Four Books and Five Classics

From Simple English Wikipedia, the free encyclopedia
Jump to navigation Jump to search

The Four Books and Five Classics (Chinese: 四書五經; pinyin: Sìshū Wǔjīng) are books about Confucianism written in China before 300 BCE. The Four Books and Five Classics are the most important books written about Chinese Confucianism.

Four Books[change | change source]

The Four Books (四書; Sìshū) are Chinese classic texts that explain the important parts of Confucianism. During the Song dynasty, Zhu Xi chose them because he thought they would help people learn more about Confucianism. In the Ming and Qing dynasties, people who wanted to take the civil service examination had to read them. The Four Books are:

Great Learning

This book was originally one chapter in the Book of Rites. The main part of the book is a short section which people believe Confucius wrote. There are also nine chapters of commentary written by Zengzi, who was one of Confucius's students. Zengzi wrote that this book is the "gateway to learning."

Doctrine of the Mean

This book was originally another chapter in the Book of Rites. The purpose of this small, 33-chapter book is to explain the way that people should live by following certain Confucian rules. It focuses on the Way (道) that everyone should follow, not just leaders. If people follow these instructions by learning and teaching, it will automatically result in a Confucian virtue. Because the way to perfect virtue has been explained, it is not difficult to follow.

Analects

This book is a collection of speeches that Confucius and his students gave. This book also contains discussions they had with each other. Analetics had a big impact on philosophy and morals in China, as well as other countries in East Asia.

Mencius

This book is a collection of conversations that the scholar Mencius had with different kings.
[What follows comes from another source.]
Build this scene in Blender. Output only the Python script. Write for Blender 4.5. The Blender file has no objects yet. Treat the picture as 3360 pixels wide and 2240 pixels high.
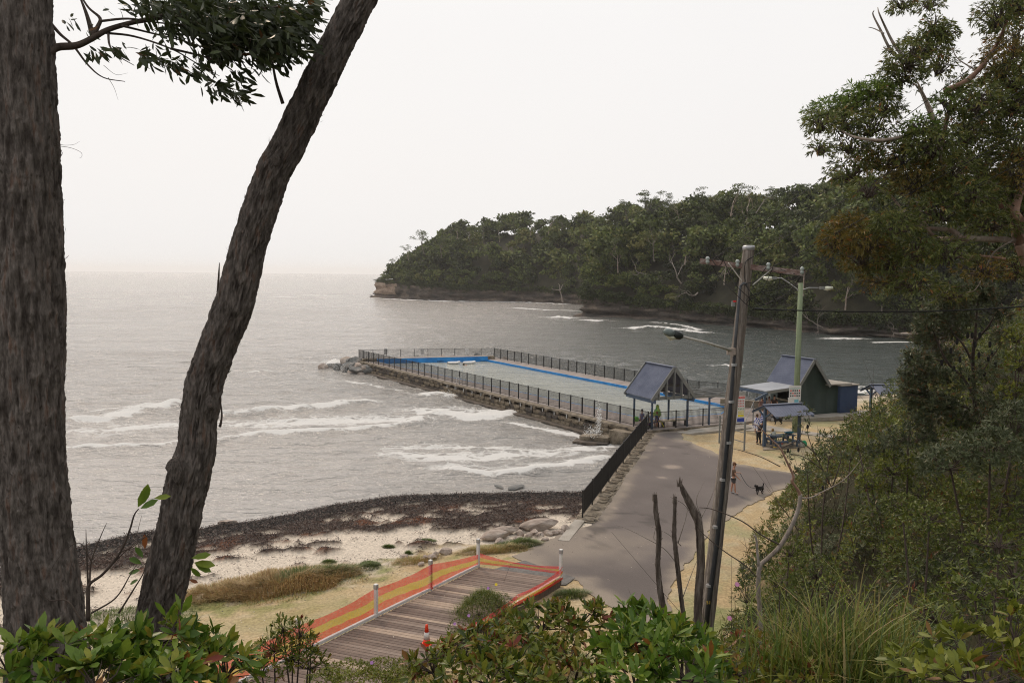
import bpy, math, random
import numpy as np
from mathutils import Vector, Matrix
from mathutils.geometry import delaunay_2d_cdt
R = np.random.RandomState(7)
random.seed(7)
sc = bpy.context.scene
HAZE = 0.00013
# ------------------------------------------------------------------ camera
FPX, ROLL, CAMZ = 2700.0, 0.0097, 12.5
PITCH = math.atan(219 / FPX)
_c = math.sqrt(1 - ROLL * ROLL); _sp, _cp = math.sin(PITCH), math.cos(PITCH)
cam = bpy.data.objects.new('camera', bpy.data.cameras.new('camera'))
sc.collection.objects.link(cam); sc.camera = cam
cam.data.sensor_width = 36; cam.data.lens = FPX / 3360 * 36
cam.data.clip_start = 0.05; cam.data.clip_end = 40000
_R = Vector((1, 0, 0)); _U = Vector((0, _sp, _cp)); _F = Vector((0, _cp, -_sp))
_X = _c * _R + ROLL * _U; _Y = -ROLL * _R + _c * _U
cam.matrix_world = Matrix(((_X.x, _Y.x, -_F.x, 0), (_X.y, _Y.y, -_F.y, 0), (_X.z, _Y.z, -_F.z, CAMZ), (0, 0, 0, 1)))
# ------------------------------------------------------------------ light
SUN_EL, SUN_AZ = math.radians(48), math.radians(-26)      # azimuth from +Y, left of the view
w = bpy.data.worlds.new('World'); sc.world = w; w.use_nodes = True
nt = w.node_tree; nt.nodes.clear()
sky = nt.nodes.new('ShaderNodeTexSky'); sky.sky_type = 'NISHITA'; sky.sun_disc = False
sky.sun_elevation = SUN_EL; sky.sun_rotation = SUN_AZ; sky.dust_density = 6; sky.air_density = 1.5
bg1 = nt.nodes.new('ShaderNodeBackground'); bg1.inputs[1].default_value = 0.05
bg2 = nt.nodes.new('ShaderNodeBackground')
tc = nt.nodes.new('ShaderNodeTexCoord'); sep = nt.nodes.new('ShaderNodeSeparateXYZ')
rmp = nt.nodes.new('ShaderNodeValToRGB')                   # smoke-veiled overcast: pinkish low, grey white higher
rmp.color_ramp.elements[0].position = 0.0; rmp.color_ramp.elements[0].color = (0.87, 0.858, 0.85, 1)
rmp.color_ramp.elements[1].position = 0.6; rmp.color_ramp.elements[1].color = (0.875, 0.868, 0.862, 1)
e = rmp.color_ramp.elements.new(0.12); e.color = (0.88, 0.858, 0.845, 1)
nz = nt.nodes.new('ShaderNodeTexNoise'); nz.inputs['Scale'].default_value = 1.6; nz.inputs['Detail'].default_value = 3
mx = nt.nodes.new('ShaderNodeMix'); mx.data_type = 'RGBA'; mx.blend_type = 'MULTIPLY'; mx.inputs[0].default_value = 0.07
L_ = nt.links.new
L_(tc.outputs['Generated'], sep.inputs[0]); L_(sep.outputs[2], rmp.inputs[0]); L_(tc.outputs['Generated'], nz.inputs['Vector'])
L_(rmp.outputs[0], mx.inputs[6]); L_(nz.outputs['Fac'], mx.inputs[7])
L_(sky.outputs[0], bg1.inputs[0]); L_(mx.outputs[2], bg2.inputs[0])
bg2.inputs[1].default_value = 1.17
ad = nt.nodes.new('ShaderNodeAddShader'); wo = nt.nodes.new('ShaderNodeOutputWorld')
bg1.inputs[1].default_value = 0.012
bg1.inputs[1].default_value = 0.05
m1 = nt.nodes.new('ShaderNodeMixShader'); m1.inputs[0].default_value = 0.92
L_(bg1.outputs[0], m1.inputs[1]); L_(bg2.outputs[0], m1.inputs[2]); L_(m1.outputs[0], wo.inputs[0])
sun = bpy.data.objects.new('sun', bpy.data.lights.new('sun', 'SUN')); sc.collection.objects.link(sun)
sun.data.energy = 1.5; sun.data.angle = math.radians(10); sun.data.color = (1.0, 0.80, 0.62)
sdir = Vector((math.sin(SUN_AZ) * math.cos(SUN_EL), math.cos(SUN_AZ) * math.cos(SUN_EL), math.sin(SUN_EL)))
sun.rotation_euler = sdir.to_track_quat('Z', 'Y').to_euler()
sc.view_settings.view_transform = 'Standard'; sc.view_settings.look = 'None'
sc.view_settings.exposure = 0.0; sc.view_settings.gamma = 1; sc.view_settings.use_curve_mapping = False
try:
    sc.cycles.use_denoising = True; sc.cycles.denoising_prefilter = 'NONE'; sc.cycles.filter_width = 1.1; sc.cycles.use_adaptive_sampling = False; sc.cycles.max_bounces = 8; sc.cycles.transparent_max_bounces = 24
    sc.cycles.volume_bounces = 6; sc.cycles.caustics_reflective = False
except Exception: pass

# ------------------------------------------------------------------ helpers
def ray(x, y):
    u, v = x - 1680, y - 1120
    a = u * _c + v * ROLL; b = -u * ROLL + v * _c
    return np.array((a, FPX * _cp - b * _sp, -FPX * _sp - b * _cp))
def at(x, y, Y):                      # the point at forward distance Y that the photo shows at (x, y)
    d = ray(x, y); t = Y / d[1]; return np.array((d[0] * t, Y, CAMZ + d[2] * t))
def atz(x, y, z=0.0):
    d = ray(x, y); t = (z - CAMZ) / d[2]; return np.array((d[0] * t, d[1] * t, z))
def link(o, parent=None):
    sc.collection.objects.link(o)
    if parent is not None:
        o.parent = parent
    return o
def tag(o, label=None, cat=None, group=None, kind=None):
    if label: o['label'] = label
    if cat: o['category'] = cat
    if group: o['group'] = group
    if kind: o['kind'] = kind
    return o
def empty(name, loc, label, cat, group=None, rz=0):
    o = bpy.data.objects.new(name, None); o.empty_display_size = .2; link(o)
    o.location = loc; o.rotation_euler = (0, 0, rz)
    return tag(o, label, cat, group)
def mkmesh(name, V, Fq, mat, smooth=False, attrs=None):
    """V (n,3); Fq list of (array of faces, all the same length) or python lists"""
    me = bpy.data.meshes.new(name)
    V = np.asarray(V, dtype=np.float32)
    if isinstance(Fq, np.ndarray): Fq = [Fq]
    if isinstance(Fq, list) and Fq and isinstance(Fq[0], np.ndarray):
        loops = np.concatenate([f.ravel() for f in Fq]).astype(np.int32)
        tot = np.concatenate([np.full(len(f), f.shape[1]) for f in Fq])
        st = np.concatenate(([0], np.cumsum(tot)[:-1])).astype(np.int32)
        me.vertices.add(len(V)); me.vertices.foreach_set('co', V.ravel())
        me.loops.add(len(loops)); me.loops.foreach_set('vertex_index', loops)
        me.polygons.add(len(tot)); me.polygons.foreach_set('loop_start', st)
        me.update(calc_edges=True); me.validate()
    else:
        me.from_pydata([tuple(v) for v in V.tolist()], [], [tuple(int(i) for i in f) for f in Fq]); me.update()
    if mat: me.materials.append(mat)
    if smooth: me.polygons.foreach_set('use_smooth', np.ones(len(me.polygons), dtype=bool))
    for k, a in (attrs or {}).items():
        a = np.asarray(a, dtype=np.float32)
        if a.ndim == 1:
            t = me.attributes.new(k, 'FLOAT', 'POINT'); t.data.foreach_set('value', a)
        else:
            t = me.attributes.new(k, 'FLOAT_COLOR', 'POINT')
            t.data.foreach_set('color', np.concatenate([a, np.ones((len(a), 1), np.float32)], 1).ravel())
    return me
def obj(name, me, parent=None, loc=None):
    o = bpy.data.objects.new(name, me); link(o, parent)
    if loc is not None: o.location = loc
    return o
class MB:
    def __init__(s): s.v = []; s.f = []
    def add(s, V, Fs):
        n = len(s.v); s.v += [tuple(map(float, p)) for p in V]; s.f += [tuple(i + n for i in f) for f in Fs]; return s
    def box(s, c, size, ax=None, ay=None, az=None):
        ax = np.array(ax if ax is not None else (1, 0, 0), float); ax /= np.linalg.norm(ax)
        az = np.array(az if az is not None else (0, 0, 1), float)
        ay = np.array(ay, float) if ay is not None else np.cross(az, ax); ay /= np.linalg.norm(ay)
        az = np.cross(ax, ay); c = np.array(c, float); h = np.array(size) / 2
        P = [c + ax * h[0] * i + ay * h[1] * j + az * h[2] * k for k in (-1, 1) for (i, j) in ((-1, -1), (1, -1), (1, 1), (-1, 1))]
        return s.add(P, [(3, 2, 1, 0), (4, 5, 6, 7), (0, 1, 5, 4), (1, 2, 6, 5), (2, 3, 7, 6), (3, 0, 4, 7)])
    def beam(s, a, b, w, h, up=(0, 0, 1)):
        a = np.array(a, float); b = np.array(b, float); d = b - a; L = np.linalg.norm(d); d = d / L
        ay = np.cross(np.array(up, float), d)
        if np.linalg.norm(ay) < 1e-4: ay = np.cross((0, 1, 0), d)
        ay /= np.linalg.norm(ay)
        return s.box((a + b) / 2, (L, w, h), d, ay)
    def tube(s, pts, rad, n=8, cap=True):
        pts = [np.array(p, float) for p in pts]
        if not hasattr(rad, '__len__'): rad = [rad] * len(pts)
        V = []; F = []; prev = None
        for i, p in enumerate(pts):
            d = pts[min(i + 1, len(pts) - 1)] - pts[max(i - 1, 0)]; d = d / (np.linalg.norm(d) + 1e-9)
            if prev is None:
                a = np.array((0, 0, 1.)) if abs(d[2]) < .9 else np.array((1., 0, 0))
                prev = np.cross(d, a)
            prev = prev - d * prev.dot(d); prev = prev / (np.linalg.norm(prev) + 1e-9); q = np.cross(d, prev)
            for k in range(n):
                t = 2 * math.pi * k / n; V.append(p + rad[i] * (math.cos(t) * prev + math.sin(t) * q))
        for i in range(len(pts) - 1):
            for k in range(n):
                F.append((i * n + k, i * n + (k + 1) % n, (i + 1) * n + (k + 1) % n, (i + 1) * n + k))
        if cap: F.append(tuple(range(n - 1, -1, -1))); F.append(tuple((len(pts) - 1) * n + k for k in range(n)))
        return s.add(V, F)
    def lathe(s, c, prof, n=12):
        V = []; F = []
        for r, z in prof:
            for k in range(n):
                t = 2 * math.pi * k / n; V.append((c[0] + r * math.cos(t), c[1] + r * math.sin(t), c[2] + z))
        for i in range(len(prof) - 1):
            for k in range(n): F.append((i * n + k, i * n + (k + 1) % n, (i + 1) * n + (k + 1) % n, (i + 1) * n + k))
        F.append(tuple(range(n - 1, -1, -1))); F.append(tuple((len(prof) - 1) * n + k for k in range(n)))
        return s.add(V, F)
    def mesh(s, name, mat, smooth=False): return mkmesh(name, np.array(s.v), s.f, mat, smooth)
    def build(s, name, mat, parent=None, smooth=False, loc=None): return obj(name, s.mesh(name, mat, smooth), parent, loc)
def sub(o, part):
    o.parent = part; o.matrix_parent_inverse = Matrix(); return o
def copy_tree(o, parent=None):
    c = o.copy(); sc.collection.objects.link(c)
    if parent is not None: c.parent = parent
    for ch in [x for x in sc.collection.objects if x.parent == o]: copy_tree(ch, c)
    return c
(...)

Five Classics[change | change source]

The Five Classics (五經; Wǔjīng) are five Chinese books that were written before the Qin dynasty. They are part of the traditional Confucian canon. Several of the books were already well-known by the Warring States period. Mencius, the main Confucian scholar at that time, thought that the Spring and Autumn Annals were just as important as the very well-known books written in earlier periods. During the Western Han dynasty, which used Confucianism as its official ideology, these books became part of the state-sponsored curriculum. During this time period, people started to think of these books as belonging together in a set, and to call them the "Five Classics". The Five Classics are:

Classic of Poetry

This book is a collection of 305 poems. It has 160 folk songs, 105 festal songs which were sung during court ceremonies, and 40 hymns and eulogies which were sung during sacrifices to heroes and the spirits of people's ancestors.

Book of Documents

This book is a collection of documents and speeches. People believe they were written by rulers and officials during and before the early Zhou period. It might be the oldest Chinese narrative, and could be as old as the 6th century BC. It has early examples of Chinese prose.

Book of Rites

This book explains how ancient rites and ceremonies were performed. The version of this book that people are currently studying was edited by scholars in the 3rd century BC, and is not the original. The original book may have been edited by Confucius himself.

I Ching (Book of Changes)

This book explains a divination system to predict the future. It is similar to Western geomancy and African Ifá. In Western cultures and East Asia, people still use it to predict the future.

Spring and Autumn Annals

This book is a historical record of the State of Lu from 722–481 BC. The State of Lu is where Confucius was from.


The Classic of Music is sometimes considered the sixth classic but was lost.